Mais, est-il juridiquement sain que la réparation du préjudice moral vienne au secours de celle du préjudice matériel en pareil cas ? Même si la réparation d'un dommage, qui doit être intégrale, ne peut excéder le montant du préjudice, cette réparation doit-elle se faire selon les canons sociaux de pays étrangers, étant entendu que la victime doit apporter la preuve qu'elle occupait auparavant un emploi stable et rémunéré (cf. CA Nîmes, 21 avril 2009, n° 08/04101) -allez donc produire des bulletins de salaires somaliens !- ? Alors, quid de l'universalité de nos principes et valeurs ?
Ensuite, il est fort à parier que le premier président n'ait pas donné de motifs à sa décision ou ait adopté des motifs elliptiques, écartant ainsi la cassation d'un tel jugement. En effet, la Cour de cassation ne sanctionne que les motifs contenant des vices apparents de raisonnement et des contradictions. Or, en matière d'évaluation du préjudice moral, et bien que la systématisation d'un modèle de calcul indemnitaire, à l'image des nomenclatures "Lambert-Faivre" et "Dintilhac" ne soit pas inutile, il y a nécessairement une part de subjectivité dans l'appréciation du préjudice moral subi. Dans le cadre du préjudice causé par une détention provisoire de personnes ayant bénéficié d'une décision de non-lieu ou d'acquittement, on pourrait imaginer que le quantum de l'indemnisation dépende, tout simplement, du nombre de mois passés abusivement derrière les barreaux : rien de tel. Ici, comme pour l'affaire nîmoise, pour quatre ans de détention, le juge a accordé 85 000 à 90 000 euros. A Bordeaux (CA Bordeaux, 4 janvier 2011, n° 10/01367 et 9 février 2010, n° 09/02770), l'indemnisation est, proportionnellement, plus généreuse : 25 000 à 30 000 euros pour une année de détention, et les conditions d'arrestation n'étaient pas les mêmes que celles subies par les deux acquittés du Ponant. Mais, bien moins qu'à Pau (CA Pau, 14 mars 2012, n° 11/02066), où le préjudice résultant du choc carcéral ressenti par un portugais brutalement et injustement privé de liberté a été évalué à la somme de 16 500 euros, à la suite de 5 mois de détention... Et, dire qu'on pensait l'incarcération "moins pénible" au soleil ! On sait que l'égale gravité des fautes n'implique pas l'équivalence des préjudices ; mais l'égalité des préjudices emporte-t-elle celle des indemnisations ?
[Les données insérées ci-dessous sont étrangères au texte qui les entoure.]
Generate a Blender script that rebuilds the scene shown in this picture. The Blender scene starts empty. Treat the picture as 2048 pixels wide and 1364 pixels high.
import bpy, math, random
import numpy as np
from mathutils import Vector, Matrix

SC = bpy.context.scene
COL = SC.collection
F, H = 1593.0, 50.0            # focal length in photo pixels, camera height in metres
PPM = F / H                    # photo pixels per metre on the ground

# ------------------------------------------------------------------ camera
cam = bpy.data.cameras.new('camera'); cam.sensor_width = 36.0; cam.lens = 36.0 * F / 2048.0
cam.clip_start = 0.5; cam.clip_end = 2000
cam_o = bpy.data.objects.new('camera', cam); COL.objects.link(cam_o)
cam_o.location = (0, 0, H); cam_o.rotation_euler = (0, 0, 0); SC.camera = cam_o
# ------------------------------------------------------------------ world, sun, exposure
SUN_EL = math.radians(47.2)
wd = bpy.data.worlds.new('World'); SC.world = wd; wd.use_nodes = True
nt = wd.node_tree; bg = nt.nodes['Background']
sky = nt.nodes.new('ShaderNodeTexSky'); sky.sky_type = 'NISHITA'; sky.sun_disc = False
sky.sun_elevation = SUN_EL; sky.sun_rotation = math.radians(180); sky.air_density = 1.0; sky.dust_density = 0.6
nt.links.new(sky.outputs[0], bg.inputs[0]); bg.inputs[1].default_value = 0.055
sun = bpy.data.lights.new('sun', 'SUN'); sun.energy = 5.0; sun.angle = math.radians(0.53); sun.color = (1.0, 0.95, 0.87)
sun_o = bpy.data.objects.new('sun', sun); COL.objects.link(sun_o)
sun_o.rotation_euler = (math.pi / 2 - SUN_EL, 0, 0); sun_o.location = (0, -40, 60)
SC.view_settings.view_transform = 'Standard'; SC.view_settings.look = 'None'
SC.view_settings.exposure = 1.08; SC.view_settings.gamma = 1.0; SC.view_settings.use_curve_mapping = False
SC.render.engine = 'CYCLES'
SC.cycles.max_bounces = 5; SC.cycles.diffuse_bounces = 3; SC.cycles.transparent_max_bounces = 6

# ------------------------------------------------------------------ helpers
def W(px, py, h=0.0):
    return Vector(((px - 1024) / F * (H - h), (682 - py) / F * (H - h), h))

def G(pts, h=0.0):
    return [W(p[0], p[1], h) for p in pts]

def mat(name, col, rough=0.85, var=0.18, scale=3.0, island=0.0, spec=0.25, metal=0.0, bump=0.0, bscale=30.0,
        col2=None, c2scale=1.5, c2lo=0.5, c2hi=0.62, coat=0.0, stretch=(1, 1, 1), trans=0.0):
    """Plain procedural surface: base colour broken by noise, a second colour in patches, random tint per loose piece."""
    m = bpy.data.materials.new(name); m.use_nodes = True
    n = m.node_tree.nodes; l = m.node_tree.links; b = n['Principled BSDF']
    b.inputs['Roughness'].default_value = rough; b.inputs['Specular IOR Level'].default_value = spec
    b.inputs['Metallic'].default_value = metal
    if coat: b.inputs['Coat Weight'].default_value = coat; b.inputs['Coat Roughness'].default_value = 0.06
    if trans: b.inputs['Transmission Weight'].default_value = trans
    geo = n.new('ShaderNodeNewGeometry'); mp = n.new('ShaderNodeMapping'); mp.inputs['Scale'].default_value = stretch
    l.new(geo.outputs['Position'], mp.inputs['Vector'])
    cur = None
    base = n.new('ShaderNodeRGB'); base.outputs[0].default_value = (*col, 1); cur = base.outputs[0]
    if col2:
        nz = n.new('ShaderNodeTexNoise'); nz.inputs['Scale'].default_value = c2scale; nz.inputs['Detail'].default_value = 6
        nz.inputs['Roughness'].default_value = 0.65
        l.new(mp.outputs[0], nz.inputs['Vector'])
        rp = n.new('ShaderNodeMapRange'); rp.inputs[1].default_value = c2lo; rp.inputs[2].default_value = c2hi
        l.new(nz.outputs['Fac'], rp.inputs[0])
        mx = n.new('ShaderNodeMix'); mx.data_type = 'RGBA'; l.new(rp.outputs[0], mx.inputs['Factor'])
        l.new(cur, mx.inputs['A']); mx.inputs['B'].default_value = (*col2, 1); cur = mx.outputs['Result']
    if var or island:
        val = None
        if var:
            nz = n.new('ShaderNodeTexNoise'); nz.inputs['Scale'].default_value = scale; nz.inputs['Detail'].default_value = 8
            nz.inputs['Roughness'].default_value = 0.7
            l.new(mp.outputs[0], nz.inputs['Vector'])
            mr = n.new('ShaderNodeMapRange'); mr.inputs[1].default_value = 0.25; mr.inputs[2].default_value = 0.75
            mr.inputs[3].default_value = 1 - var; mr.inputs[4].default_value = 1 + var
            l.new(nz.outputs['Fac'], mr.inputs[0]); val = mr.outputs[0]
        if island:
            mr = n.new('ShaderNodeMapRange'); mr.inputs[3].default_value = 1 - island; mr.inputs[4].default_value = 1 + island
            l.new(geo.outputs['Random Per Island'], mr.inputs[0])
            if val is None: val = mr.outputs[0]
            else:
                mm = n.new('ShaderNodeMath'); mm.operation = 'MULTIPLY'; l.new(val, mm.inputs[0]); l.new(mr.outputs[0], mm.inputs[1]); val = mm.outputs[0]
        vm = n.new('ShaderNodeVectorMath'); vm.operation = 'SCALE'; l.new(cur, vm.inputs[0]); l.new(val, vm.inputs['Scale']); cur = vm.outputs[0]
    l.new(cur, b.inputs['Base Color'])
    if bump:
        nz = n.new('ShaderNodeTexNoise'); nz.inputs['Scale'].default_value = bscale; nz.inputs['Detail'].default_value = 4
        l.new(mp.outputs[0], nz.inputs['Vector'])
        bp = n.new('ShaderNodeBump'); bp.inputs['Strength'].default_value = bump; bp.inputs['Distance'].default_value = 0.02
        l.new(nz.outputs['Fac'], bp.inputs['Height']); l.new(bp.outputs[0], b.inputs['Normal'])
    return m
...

Enfin, il reste la question du préjudice matériel postérieur à la détention. En effet, les deux acquittés sont-ils priés de regagner la Somalie par leurs propres moyens ou sont-ils admis à séjourner sur le territoire français ? S'ils retournent dans leur pays d'origine, ils ne trouveront certainement plus leurs outils de travail ; pire la situation sur les côtes somaliennes reste une poudrière, après l'opération Linda Nchi. S'ils restent en France, quid de leur insertion ? Autant de questions qu'une simple indemnisation, sans réel contrôle de la Cour de cassation, laisse en suspens.